▶ WHAT IS BEING ASKED
Could you copy every line from the material below in which "empty" appears?
┄┄┄┄┄┄
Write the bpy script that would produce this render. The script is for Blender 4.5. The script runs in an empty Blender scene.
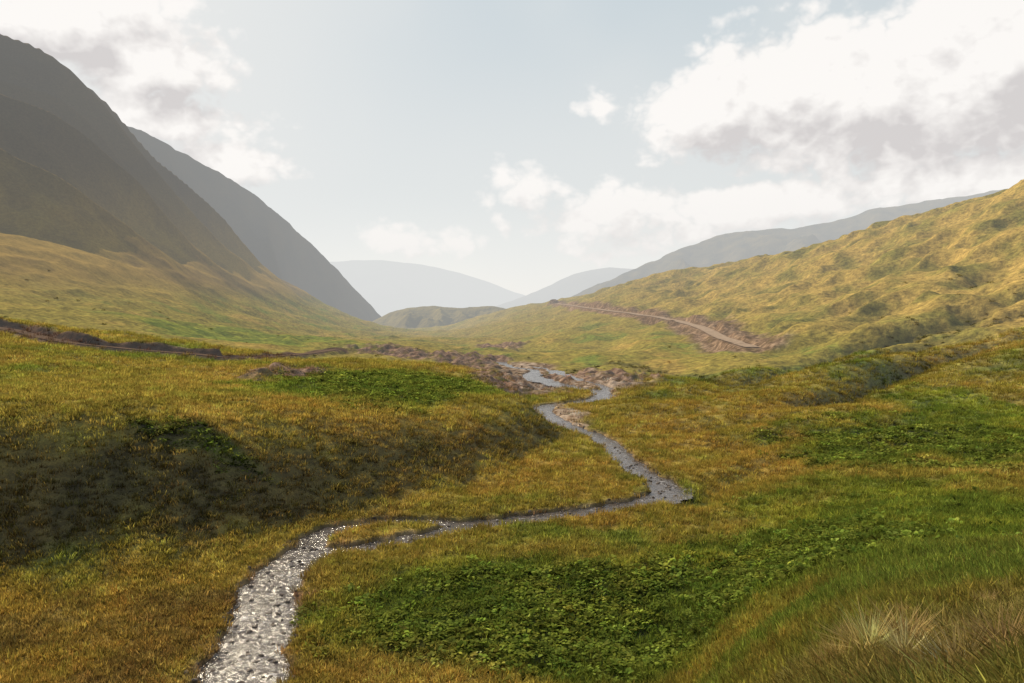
import bpy, math, numpy as np, time
T0=time.time()
rng=np.random.default_rng(7)
scene=bpy.context.scene
scene.view_settings.view_transform='Standard'
scene.view_settings.look='None'
scene.view_settings.exposure=0
F=796.0; PITCH=math.atan(41.5/F); CP,SP=math.cos(PITCH),math.sin(PITCH)
def ray(u,v):
    dx=(u-512)/F; dc=(341.5-v)/F
    return dx, CP+dc*SP, -SP+dc*CP
def unp(u,v,y):
    a,b,c=ray(u,v); return a/b*y, y, c/b*y
# ---------------------------------------------------------------- noise
_r=np.random.RandomState(3)
PERM=_r.permutation(256).astype(np.int32); ANG=_r.rand(256)*2*np.pi
GX=np.cos(ANG).astype(np.float32); GY=np.sin(ANG).astype(np.float32)
def perlin(x,y):
    x=np.asarray(x,dtype=np.float64); y=np.asarray(y,dtype=np.float64)
    xf=np.floor(x); yf=np.floor(y); xi=xf.astype(np.int32)&255; yi=yf.astype(np.int32)&255
    fx=(x-xf).astype(np.float32); fy=(y-yf).astype(np.float32)
    ux=fx*fx*fx*(fx*(fx*6-15)+10); uy=fy*fy*fy*(fy*(fy*6-15)+10)
    def g(i,j,dx,dy):
        h=PERM[(PERM[(xi+i)&255]+yi+j)&255]; return GX[h]*dx+GY[h]*dy
    a=g(0,0,fx,fy); b=g(1,0,fx-1,fy); c=g(0,1,fx,fy-1); d=g(1,1,fx-1,fy-1)
    return ((a+(b-a)*ux)+((c+(d-c)*ux)-(a+(b-a)*ux))*uy)*1.5
def fbm(x,y,o=4,g=.5):
    s=0;a=1.;t=0
    for i in range(o):
        s=s+a*perlin(x+i*17.3,y-i*9.1); t+=a; a*=g; x=x*2.03; y=y*2.03
    return s/t
def ss(a,b,x):
    t=np.clip((x-a)/(b-a),0,1); return t*t*(3-2*t)
# ---------------------------------------------------------------- control points
PC={
0:[(57,577),(62,520),(69,437),(76,415),(90,396),(120,368),(150,343),(200,322),(235,300),(285,268),(380,195),(480,120),(620,44)],
60:[(58,571),(63,520),(70,438),(77,417),(91,396),(122,367),(153,345),(205,325),(255,302),(340,255),(430,190),(540,115),(660,72)],
110:[(59,565),(64,518),(72,440),(80,416),(92,397),(130,366),(160,349),(210,327),(300,297),(400,247),(520,180),(710,112)],
200:[(61,557),(67,515),(75,443),(84,418),(100,400),(140,371),(170,354),(250,336),(350,312),(500,275),(650,235),(820,201)],
300:[(67,538),(73,500),(82,448),(90,424),(105,405),(145,373),(190,358),(280,346),(420,335),(600,318),(800,300),(950,288)],
400:[(76,508),(82,480),(91,442),(112,410),(150,378),(200,360),(300,348),(450,340),(700,335),(1100,332)],
470:[(85,486),(92,460),(100,437),(118,408),(150,385),(200,369),(300,356),(450,346),(620,338),(900,333)],
520:[(99,460),(108,438),(121,411),(150,400),(200,379),(260,364),(360,351),(480,340),(650,325),(900,313),(1300,308)],
560:[(113,442),(150,405),(200,380),(280,358),(380,345),(500,332),(650,318),(850,305),(1100,302)],
610:[(150,406),(200,379),(260,360),(340,346),(430,330),(550,312),(750,290)],
680:[(45,654),(84,490),(120,433),(150,404),(190,381),(240,362),(300,345),(380,328),(480,308),(620,287),(750,274)],
760:[(30,650),(45,592),(60,549),(84,483),(120,427),(160,391),(200,367),(250,346),(310,325),(400,302),(500,280),(600,262)],
860:[(13,658),(20,622),(35,575),(55,520),(84,466),(120,421),(155,391),(190,362),(230,338),(280,312),(350,284),(430,258),(500,240)],
945:[(10,670),(17,622),(32,568),(55,510),(84,460),(118,418),(150,386),(185,354),(225,324),(275,290),(340,258),(450,217)],
1024:[(7,684),(14,620),(30,560),(55,502),(85,455),(115,415),(145,380),(180,345),(220,310),(270,270),(330,230),(400,190)],
}
ZC={
-250:[(20,-12),(45,-20),(56,-19),(70,-11),(100,-9),(143,-5),(200,8),(260,40),(350,110),(500,220),(700,330),(1100,330)],
0:[(20,-14),(38,-19.7),(50,-20),(800,225),(1200,200)],110:[(40,-20),(53,-20),(900,150),(1300,80)],200:[(20,-15),(41,-20),(55,-20),(1000,60),(1500,-20)],
300:[(45,-20),(60,-20),(1200,-20),(1600,-60)],400:[(25,-16),(42,-20),(60,-20),(70,-20),(1600,-70)],470:[(42,-20),(76,-20)],
512:[(5,-4.6),(10,-7.5),(20,-13.2),(30,-18),(38,-19.8)],520:[(50,-20),(75,-20),(90,-20),(1700,-70)],
560:[(42,-20),(84,-20),(98,-20),(1500,-40)],610:[(20,-13),(32,-18),(42,-20),(60,-20),(84,-20),(113,-20),(130,-20),(950,5),(1400,-30)],
680:[(15,-9.5),(25,-15),(35,-18.3),(60,-20.2),(950,15),(1400,-20)],760:[(10,-6),(18,-9.6),(800,30),(1300,0)],860:[(5,-3.3),(9,-4.7),(700,48),(1200,30)],
1024:[(600,65),(1000,55)],
1250:[(5,-2.3),(12,-4.5),(30,-10),(60,-13),(90,-14),(120,-10),(160,0),(220,20),(300,50),(400,90),(600,120),(1000,100)],
}
cp=[]
for u,l in PC.items():
    for (y,v) in l: cp.append(unp(u,v,y))
for u,l in ZC.items():
    for (y,z) in l: cp.append(((u-512)/F*y,y,z))
for x,y,z in [(-12,0,-4),(-6,0,-2.8),(0,0,-1.9),(6,0,-1.3),(12,0,-1),(-4,-6,-1.6),(0,-6,-1),(4,-6,-.6)]: cp.append((x,y,z))
for s in (-.8,-.3,.2,.7):
    cp.append((s*3000,3000,-110)); cp.append((s*8000,8000,-220)); cp.append((s*25000,25000,-500))
cp=np.array(cp,float)
SX=2.4
def xf(x,y): return x/(y+10)*SX, np.log(y+10)
cs,cl=xf(cp[:,0],cp[:,1]); cq=cp[:,2]/(cp[:,1]+10)
n=len(cp)
D=np.hypot(cs[:,None]-cs[None],cl[:,None]-cl[None])
K=-(D**1.5)-np.eye(n)*0.0008
P=np.stack([np.ones(n),cs,cl],1)
A=np.zeros((n+3,n+3)); A[:n,:n]=K; A[:n,n:]=P; A[n:,:n]=P.T
W=np.linalg.solve(A,np.concatenate([cq,np.zeros(3)]))
def base(x,y):
    s,l=xf(x,y); out=np.empty(s.shape); sf=s.ravel(); lf=l.ravel(); o=out.ravel()
    for i in range(0,sf.size,60000):
        a=sf[i:i+60000].astype(np.float32); b=lf[i:i+60000].astype(np.float32)
        d=(a[:,None]-cs[None].astype(np.float32))**2+(b[:,None]-cl[None].astype(np.float32))**2
        d=np.sqrt(d); d=d*np.sqrt(d)
        o[i:i+60000]=-(d@W[:n].astype(np.float32))+W[n]+W[n+1]*a+W[n+2]*b
    return o.reshape(s.shape)*(y+10)
# terrace bank: foot line and crest line of the mound left of the stream
_bs=(np.array([-100,0,60,110,200,300,400,470,520,556])-512)/F
_bf=np.array([55,57,58,59,61,67,76,85,98,112.]); _bc=np.array([67,69,70,72,76,84,94,103,113,122.])
def bank_t(x,y):
    s=x/np.maximum(y,1); f=np.interp(s,_bs,_bf); c=np.interp(s,_bs,_bc); lim=1-ss(_bs[-1]-.02,_bs[-1]+.03,s)
    return (y-f)/(c-f),lim
def height(x,y):
    z=base(x,y)
    wn=ss(15,60,y)
    t,lim=bank_t(x,y)
    z=z+lim*1.5*(ss(.2,1.15,t)*(1-ss(1.2,4.5,t)))
    wm=ss(8,75,z)*ss(-60,-130,x)
    q=1-wm*.75
    z=z+fbm(x/14,y/14,4)*0.85*(.25+.75*wn)*q
    z=z+fbm(x/3.1+5,y/3.1,3)*0.16*(1-ss(150,300,y))
    z=z+fbm(x/55+3,y/55,4)*3.6*ss(130,260,y)*q+(1-np.abs(perlin(x/26+2,y/40))*2.2)*1.5*ss(200,280,y)*q
    z=z+fbm(x/150+9,y/150,4)*8*ss(350,800,y)*q
    a=(y-x*.30)/125; b=(x+y*.35)/420
    r=1-np.abs(perlin(a+fbm(x/260,y/260,2)*.9,b))*1.9
    r2=1-np.abs(perlin(a*2.9+4+fbm(x/90,y/90,2)*.8,b*2.2))*1.9
    r3=fbm(a*6,b*4,3)
    z=z+wm*(r*24+r2*6+r3*3-20)
    wr=ss(50,110,x)*ss(110,190,y)
    z=z+wr*((fbm((y+x*.4)/45,x/160,3))*4.5+(1-np.abs(perlin((y-x*.55)/34+3,(x+y*.5)/120+fbm(x/60,y/60,2)))*2.2)*3.0)
    nn=fbm(x/70,y/70,3)
    z=z+wr*(np.sin(z/1.7+nn*7)*.75+np.sin(z/.75+nn*13)*.2)
    # low rolling knolls on the right-hand valley side
    z=z+ss(10,30,x)*ss(75,100,y)*(1-ss(170,230,y))*(1-np.abs(perlin((y-x*.35)/17+1,(x+y*.3)/60))*2.2)*.9
    return z
_ys=np.exp(np.linspace(math.log(4),math.log(2500),1500))
def hit(u,v):
    a,b,c=ray(u,v); x=a/b*_ys; z=c/b*_ys
    h=height(x,_ys); k=np.argmax(z<h)
    if k==0: k=len(_ys)-1
    return np.array([x[k],_ys[k],h[k]])
# ---------------------------------------------------------------- grid
def cat(*a): return np.concatenate(a)
S=cat(np.linspace(-1.25,-.78,32)[:-1],np.linspace(-.78,.78,820),np.linspace(.78,1.25,32)[1:])
Yg=cat(np.exp(np.linspace(math.log(3),math.log(30),60))[:-1],np.exp(np.linspace(math.log(30),math.log(320),640))[:-1],
       np.exp(np.linspace(math.log(320),math.log(1500),400))[:-1],np.exp(np.linspace(math.log(1500),math.log(25000),40)))
L=np.log(Yg); NX,NY=len(S),len(Yg)
Y=np.repeat((Yg-10)[:,None],NX,1); X=S[None,:]*Yg[:,None]
Z=height(X,Y)
print('height',time.time()-T0)
def gidx(x,y):
    s=x/(y+10); return np.interp(s,S,np.arange(NX)),np.interp(np.log(np.maximum(y+10,3)),L,np.arange(NY))
def samp(G,x,y):
    a,b=gidx(x,y); i=np.clip(a.astype(int),0,NX-2); j=np.clip(b.astype(int),0,NY-2); fa=a-i; fb=b-j
    if G.ndim==3: fa=fa[:,None]; fb=fb[:,None]
    return (G[j,i]*(1-fa)+G[j,i+1]*fa)*(1-fb)+(G[j+1,i]*(1-fa)+G[j+1,i+1]*fa)*fb
def smoothline(p,sub=8):
    p=np.array(p,float); out=[]
    q=np.vstack([2*p[0]-p[1],p,2*p[-1]-p[-2]])
    for i in range(1,len(q)-2):
        for t in np.linspace(0,1,sub,endpoint=False):
            a,b,c,d=q[i-1],q[i],q[i+1],q[i+2]
            out.append(.5*((2*b)+(-a+c)*t+(2*a-5*b+4*c-d)*t*t+(-a+3*b-3*c+d)*t**3))
    out.append(p[-1]); return np.array(out)
def dist_line(x,y,line,pad):
    sh=x.shape; d=np.full(x.size,1e6); ex=np.zeros((x.size,line.shape[1]-2)); xf_=x.ravel(); yf_=y.ravel()
    m=np.where((xf_>line[:,0].min()-pad)&(xf_<line[:,0].max()+pad)&(yf_>line[:,1].min()-pad)&(yf_<line[:,1].max()+pad))[0]
    xs=xf_[m]; ys=yf_[m]; dd=d[m]; ee=ex[m]
    for i in range(len(line)-1):
        a=line[i];b=line[i+1]
        k=np.where((xs>min(a[0],b[0])-pad)&(xs<max(a[0],b[0])+pad)&(ys>min(a[1],b[1])-pad)&(ys<max(a[1],b[1])+pad))[0]
        if not len(k): continue
        vx,vy=b[0]-a[0],b[1]-a[1]; l2=vx*vx+vy*vy+1e-9
        t=np.clip(((xs[k]-a[0])*vx+(ys[k]-a[1])*vy)/l2,0,1)
        r=np.hypot(xs[k]-a[0]-t*vx,ys[k]-a[1]-t*vy)
        c=r<dd[k]; kk=k[c]; dd[kk]=r[c]; ee[kk]=a[2:]+(b[2:]-a[2:])*t[c][:,None]
    d[m]=dd; ex[m]=ee
    return d.reshape(sh),ex.reshape(sh+(-1,))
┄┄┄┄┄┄
▶ RESULT OF THE TASK
Write the bpy script that would produce this render. The script is for Blender 4.5. The script runs in an empty Blender scene.
    s,l=xf(x,y); out=np.empty(s.shape); sf=s.ravel(); lf=l.ravel(); o=out.ravel()